2026: Reforms To Steady The Naira, But Election Spending May Test The Guardrails

By OBI DAVIES
NIGERIA is stepping into 2026 with improving macroeconomic signals that contrast sharply with the turbulence of the previous two years. Analysts at Coronation Group say the economy is showing cautious resilience, driven by sustained policy reforms, rising foreign exchange (FX) liquidity, and stronger capital flows — but warn that the gains remain exposed to pre-election fiscal pressures.
In 2025, global markets grappled with tariff threats, trade realignments, and geopolitical flashpoints, forcing companies to delay investments and unwind prior adjustments. Yet, the IMF revised 2025 global GDP growth upward to 3.2% from 3.0%, reflecting unexpected stability in advanced economies, easing energy costs, and cooling inflation. Central banks, including the US Federal Reserve, cut interest rates by 75 basis points, though cautiously, amid concerns that trade tensions could keep inflation sticky.
Against this uncertain global backdrop, Nigeria’s domestic indicators showed relative improvement. Real GDP growth rose to 3.98% in Q3 2025, supported by higher oil export volumes, stronger agricultural output, and sustained expansion in ICT and financial services. Inflation moderated significantly, declining from 24.48% year-on-year in January 2025 to 14.45% by November, aided by tighter policy alignment between the Federal Government and the CBN, as well as statistical rebasing.

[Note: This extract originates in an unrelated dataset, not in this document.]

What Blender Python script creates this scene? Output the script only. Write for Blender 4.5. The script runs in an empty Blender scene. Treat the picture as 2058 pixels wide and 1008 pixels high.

The naira also reversed months of steep depreciation, appreciating by 6.33% to N1,446.74 per dollar by November 2025, after losing over 41% in 2024. Coronation analysts link this to deeper FX market transparency and improved liquidity following the Unified Market FX Framework and enhanced compliance monitoring. Foreign investors responded positively, injecting $10.95 billion in portfolio inflows between January and November 2025, while Nigeria’s $2.35 billion Eurobond issuance attracted a record-breaking order book.
However, Coronation Group projects that 2026 will be a year of “fragile stabilisation,” where political liquidity cycles could determine outcomes. In its base-case scenario, the firm expects steady oil production and continued reform transmission to anchor moderate growth and further inflation easing in the first half of 2026. The optimistic case foresees stronger FX inflows, faster disinflation, and a firmer naira. The pessimistic scenario, however, assumes policy slippage, lower oil output, or aggressive pre-election fiscal injections, which could reignite inflation and limit monetary flexibility.
While the direction is encouraging, analysts stress that policy discipline — especially around election-cycle spending — will determine whether 2026 becomes a consolidation year or another volatility trigger.